Maruti’s not introducing its first EV until next year. Tata Motors Ltd. and Mahindra & Mahindra Ltd. build some base-level electric cars, yet they have a limited range or are exclusively for government use. The Kona gives Hyundai a first-mover advantage in a market where EVs may comprise 28 per cent of new vehicle sales by 2040, according to BNEF.

Not only Hyundai sees opportunity in Asia’s third-largest economy. MG Motor, the iconic British carmaker owned by China’s SAIC Motor Corp., and Japan’s Nissan Motor Co. see EVs as a way to expand in the country.

“Somebody has to take the leadership, and it will trickle down,” said Rajeev Chaba, Managing Director of MG Motor India, which plans to launch an electric SUV by December.

The process of scaling up will be slow, and MG Motors would be satisfied selling 100 cars a month initially.

“We have to start somewhere,” Chaba said.

Right now, though, consumers pass over electric cars for bigger, longer-range and cheaper gas guzzlers, said Vinkesh Gulati, Vice President of the Federation of Automobile Dealers Associations, which represents more than 80 per cent of automobile dealers in India.

More than half of the passenger vehicles sold in India last year cost $8,000 or less, according to BNEF. Electric cars won’t achieve price parity with gasoline-powered cars until the early 2030s, BNEF said.
“Consumers care about EVs, the excitement is there,” Gulati said. “But that stops the moment we tell them the price.”

Yet even for those who can afford the Kona, plugging in is problematic. Nidhi Maheshwary, a 40-year-old finance professional working near New Delhi, wanted to buy an EV to show her children an example of environmental responsibility.

So when Hyundai launched the Kona, Maheshwary ordered one. Sounds easy, but it didn’t turn out that way.

Almost immediately, she got into a spat with neighbors about charging the SUV in her apartment building’s basement lot. The residents’ society said it posed a fire risk — even though Hyundai engineers and the fire department said it was safe. So Maheshwary charges the car at her office.

India had an estimated 650 charging stations for cars and SUVs in 2018, according to BNEF. China, the largest market for EVs, has about 456,000 charging points, official data shows.

There’s another factor besides income that makes it difficult to pay for one of these cars. The unaffordability of EVs also stems from the unavailability of financing, said Pranavant P, a partner at Deloitte India focusing on the future of mobility.

Until there’s an established secondary market for EVs, banks and other institutions are hesitant to extend purchasing loans, he said. A majority of Indian vehicle sales are financed by lenders.
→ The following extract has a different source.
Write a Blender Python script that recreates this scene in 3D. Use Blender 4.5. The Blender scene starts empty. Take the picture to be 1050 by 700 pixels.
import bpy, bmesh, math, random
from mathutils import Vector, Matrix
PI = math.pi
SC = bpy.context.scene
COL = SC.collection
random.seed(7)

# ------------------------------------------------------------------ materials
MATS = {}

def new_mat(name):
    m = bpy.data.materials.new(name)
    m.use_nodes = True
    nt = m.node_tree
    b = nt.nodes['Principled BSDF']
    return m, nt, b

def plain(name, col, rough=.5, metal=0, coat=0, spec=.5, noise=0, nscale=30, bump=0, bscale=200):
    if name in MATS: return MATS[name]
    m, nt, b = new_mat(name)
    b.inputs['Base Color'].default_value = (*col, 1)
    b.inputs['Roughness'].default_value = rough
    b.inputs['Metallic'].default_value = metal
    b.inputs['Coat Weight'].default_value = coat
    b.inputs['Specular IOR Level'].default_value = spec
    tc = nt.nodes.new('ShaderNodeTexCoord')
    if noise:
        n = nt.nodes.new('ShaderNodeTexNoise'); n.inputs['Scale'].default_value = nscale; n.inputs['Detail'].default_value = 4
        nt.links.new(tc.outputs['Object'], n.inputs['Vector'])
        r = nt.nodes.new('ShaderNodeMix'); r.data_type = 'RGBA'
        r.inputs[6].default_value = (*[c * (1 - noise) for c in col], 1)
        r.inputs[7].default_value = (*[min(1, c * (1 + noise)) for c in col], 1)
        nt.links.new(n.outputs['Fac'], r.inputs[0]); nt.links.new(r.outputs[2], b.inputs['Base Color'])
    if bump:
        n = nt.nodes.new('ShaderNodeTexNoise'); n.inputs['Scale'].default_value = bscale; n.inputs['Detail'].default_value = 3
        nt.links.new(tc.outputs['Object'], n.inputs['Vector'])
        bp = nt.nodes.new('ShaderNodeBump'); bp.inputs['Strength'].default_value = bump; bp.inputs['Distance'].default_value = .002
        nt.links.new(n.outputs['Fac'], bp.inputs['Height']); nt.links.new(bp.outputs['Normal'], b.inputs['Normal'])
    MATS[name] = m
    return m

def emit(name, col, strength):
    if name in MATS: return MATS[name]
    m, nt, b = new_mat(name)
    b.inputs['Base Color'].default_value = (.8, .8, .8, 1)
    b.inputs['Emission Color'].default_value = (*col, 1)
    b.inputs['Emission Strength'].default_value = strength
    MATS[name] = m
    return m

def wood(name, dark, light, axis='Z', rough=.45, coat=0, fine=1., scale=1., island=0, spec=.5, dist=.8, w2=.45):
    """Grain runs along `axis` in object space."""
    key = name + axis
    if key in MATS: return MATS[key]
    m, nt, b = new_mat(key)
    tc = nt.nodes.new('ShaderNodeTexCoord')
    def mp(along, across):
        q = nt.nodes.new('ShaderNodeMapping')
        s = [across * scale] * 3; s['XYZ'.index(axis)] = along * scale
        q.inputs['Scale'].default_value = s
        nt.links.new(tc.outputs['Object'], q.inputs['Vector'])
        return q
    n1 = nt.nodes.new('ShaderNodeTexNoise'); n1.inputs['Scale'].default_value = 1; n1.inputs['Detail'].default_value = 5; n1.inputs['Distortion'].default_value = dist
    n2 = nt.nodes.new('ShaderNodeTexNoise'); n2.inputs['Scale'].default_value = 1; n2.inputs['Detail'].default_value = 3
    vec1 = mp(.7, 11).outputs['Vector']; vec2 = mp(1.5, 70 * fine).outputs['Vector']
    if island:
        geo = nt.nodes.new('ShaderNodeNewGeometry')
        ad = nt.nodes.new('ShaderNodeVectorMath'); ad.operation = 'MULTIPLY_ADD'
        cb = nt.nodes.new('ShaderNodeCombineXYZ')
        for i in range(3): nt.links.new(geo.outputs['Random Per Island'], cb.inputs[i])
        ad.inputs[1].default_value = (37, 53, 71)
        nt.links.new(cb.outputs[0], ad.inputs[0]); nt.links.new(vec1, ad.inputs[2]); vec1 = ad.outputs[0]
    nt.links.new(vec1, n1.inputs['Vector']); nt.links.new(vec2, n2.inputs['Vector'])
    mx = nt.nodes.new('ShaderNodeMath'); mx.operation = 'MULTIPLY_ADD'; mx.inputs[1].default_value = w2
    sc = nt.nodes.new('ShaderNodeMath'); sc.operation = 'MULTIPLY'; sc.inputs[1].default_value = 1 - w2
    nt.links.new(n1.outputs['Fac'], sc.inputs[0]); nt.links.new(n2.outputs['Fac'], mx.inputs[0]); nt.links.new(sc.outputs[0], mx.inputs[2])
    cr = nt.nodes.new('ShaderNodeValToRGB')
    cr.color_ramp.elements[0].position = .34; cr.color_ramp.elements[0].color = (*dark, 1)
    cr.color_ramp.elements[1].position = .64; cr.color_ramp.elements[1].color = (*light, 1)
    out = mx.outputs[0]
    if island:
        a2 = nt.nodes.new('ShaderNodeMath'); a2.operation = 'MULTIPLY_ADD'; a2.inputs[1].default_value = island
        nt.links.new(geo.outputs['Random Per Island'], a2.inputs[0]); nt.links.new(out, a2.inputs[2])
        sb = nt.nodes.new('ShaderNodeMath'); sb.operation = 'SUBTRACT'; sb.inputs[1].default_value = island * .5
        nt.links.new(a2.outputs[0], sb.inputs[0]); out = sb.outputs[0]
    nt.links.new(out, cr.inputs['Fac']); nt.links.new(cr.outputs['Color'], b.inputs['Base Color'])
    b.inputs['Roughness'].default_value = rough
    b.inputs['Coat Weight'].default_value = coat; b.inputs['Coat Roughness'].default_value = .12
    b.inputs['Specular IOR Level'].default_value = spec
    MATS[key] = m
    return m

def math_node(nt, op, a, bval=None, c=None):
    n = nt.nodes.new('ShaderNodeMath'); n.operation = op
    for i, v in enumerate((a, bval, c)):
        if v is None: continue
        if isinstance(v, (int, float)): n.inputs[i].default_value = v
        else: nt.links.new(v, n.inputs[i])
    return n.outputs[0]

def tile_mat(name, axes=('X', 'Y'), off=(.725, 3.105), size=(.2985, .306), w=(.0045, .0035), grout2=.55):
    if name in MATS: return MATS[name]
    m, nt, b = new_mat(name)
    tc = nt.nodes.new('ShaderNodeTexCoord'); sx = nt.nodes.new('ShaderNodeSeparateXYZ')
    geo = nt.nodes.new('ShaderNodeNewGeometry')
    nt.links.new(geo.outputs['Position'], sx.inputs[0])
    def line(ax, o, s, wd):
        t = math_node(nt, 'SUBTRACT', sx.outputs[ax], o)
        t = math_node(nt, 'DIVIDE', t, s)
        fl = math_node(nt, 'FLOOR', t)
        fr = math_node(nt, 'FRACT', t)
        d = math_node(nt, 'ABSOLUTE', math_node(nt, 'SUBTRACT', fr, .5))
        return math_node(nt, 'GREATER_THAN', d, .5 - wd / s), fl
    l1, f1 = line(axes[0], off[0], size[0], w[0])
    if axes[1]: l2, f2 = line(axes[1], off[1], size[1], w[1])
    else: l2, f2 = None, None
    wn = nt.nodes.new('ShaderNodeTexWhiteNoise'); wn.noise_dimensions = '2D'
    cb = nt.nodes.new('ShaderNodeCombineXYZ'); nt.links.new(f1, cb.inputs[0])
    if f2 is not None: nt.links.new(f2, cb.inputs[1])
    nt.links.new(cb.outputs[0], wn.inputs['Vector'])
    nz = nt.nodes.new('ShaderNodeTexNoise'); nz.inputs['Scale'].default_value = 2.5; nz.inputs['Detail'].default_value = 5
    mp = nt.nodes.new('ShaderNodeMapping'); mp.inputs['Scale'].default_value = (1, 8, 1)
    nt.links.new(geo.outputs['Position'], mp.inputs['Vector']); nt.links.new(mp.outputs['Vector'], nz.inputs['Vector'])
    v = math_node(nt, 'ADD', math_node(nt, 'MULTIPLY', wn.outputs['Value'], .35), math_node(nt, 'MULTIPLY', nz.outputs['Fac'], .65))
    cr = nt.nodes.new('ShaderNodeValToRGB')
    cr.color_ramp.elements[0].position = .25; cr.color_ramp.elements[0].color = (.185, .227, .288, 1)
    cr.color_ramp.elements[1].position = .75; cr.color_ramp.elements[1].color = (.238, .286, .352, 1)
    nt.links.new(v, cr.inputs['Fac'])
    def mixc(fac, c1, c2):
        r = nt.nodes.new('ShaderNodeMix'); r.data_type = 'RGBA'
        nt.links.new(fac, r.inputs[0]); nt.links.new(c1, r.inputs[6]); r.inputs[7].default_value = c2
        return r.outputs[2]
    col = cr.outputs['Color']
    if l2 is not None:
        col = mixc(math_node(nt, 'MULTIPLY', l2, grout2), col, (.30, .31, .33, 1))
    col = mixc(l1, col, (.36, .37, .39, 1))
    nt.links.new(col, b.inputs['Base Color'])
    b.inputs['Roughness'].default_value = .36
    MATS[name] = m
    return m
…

The government, both federal and local, will have to offer help for EVs to be adopted in the mass market, said Puneet Anand, group head of marketing at Hyundai Motor India. Modi’s budget in July included incentives such as reduced taxes, income tax benefits and import duty exemptions for certain EV parts. The first beneficiaries will be the ubiquitous scooters and motorcycles — with subsidies meaning to support sales of 1 million two-wheelers, compared with 55,000 electric cars.

Yet the government still needs to practice what it’s preaching. Energy Efficiency Services Ltd., a joint venture of state-run companies responsible for replacing state vehicles with EVs, awarded its first tender in September 2017 for 10,000 cars. But as of July, agencies had accepted only 1,000 of them. Now EESL is offering the vehicles to taxi companies.